Overall toning, a few small edge chips and tears, and staple holes to upper left corner, otherwise fine condition.

Historical Background

While the Constitution established the Supreme Court, its composition was left to Congress. The 1789 Judiciary Act set the number at six: a chief justice and five associate justices. In 1807, Congress added a justice; in 1837, the number was upped to nine; and in 1863, there were ten justices on the bench. After the war, Congress passed the Judicial Circuits Act, which reduced the court to seven justices and blocked the highly unpopular President Andrew Johnson from adding to the court. In 1869, Congress raised the number of justices to nine, where it has remained. In 1937, President Franklin Roosevelt attempted to add justices, potentially to fifteen based on his “court-packing” plan.

Then-Senator Harry S. Truman made reference to the court’s rich history when he delivered this speech supporting Franklin D. Roosevelt’s controversial legislative initiative to add Justices to the Supreme Court. Roosevelt had hoped to change the court’s direction after seeing major parts of the New Deal struck down by the conservative court.
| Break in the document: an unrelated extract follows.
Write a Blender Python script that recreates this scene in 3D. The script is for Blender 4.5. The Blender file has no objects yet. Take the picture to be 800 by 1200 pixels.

FDR’s plan, outlined in the “Judicial Procedures Reform Bill of 1937,” would have allowed him to appoint an additional justice for every justice over the age of seventy years and six months. The bill failed, and Roosevelt was widely criticized as having overstepped the separation of powers as outlined in the Constitution. Nonetheless, the court backed off, allowing important pieces of the New Deal to stand. When Truman became president and had the chance to name Supreme Court justices, he too was criticized and accused of cronyism as he had close personal ties to all four of the justices he appointed.

As a whole, this address provides great insight into the future president’s views on the American judicial system and the powers of the Supreme Court.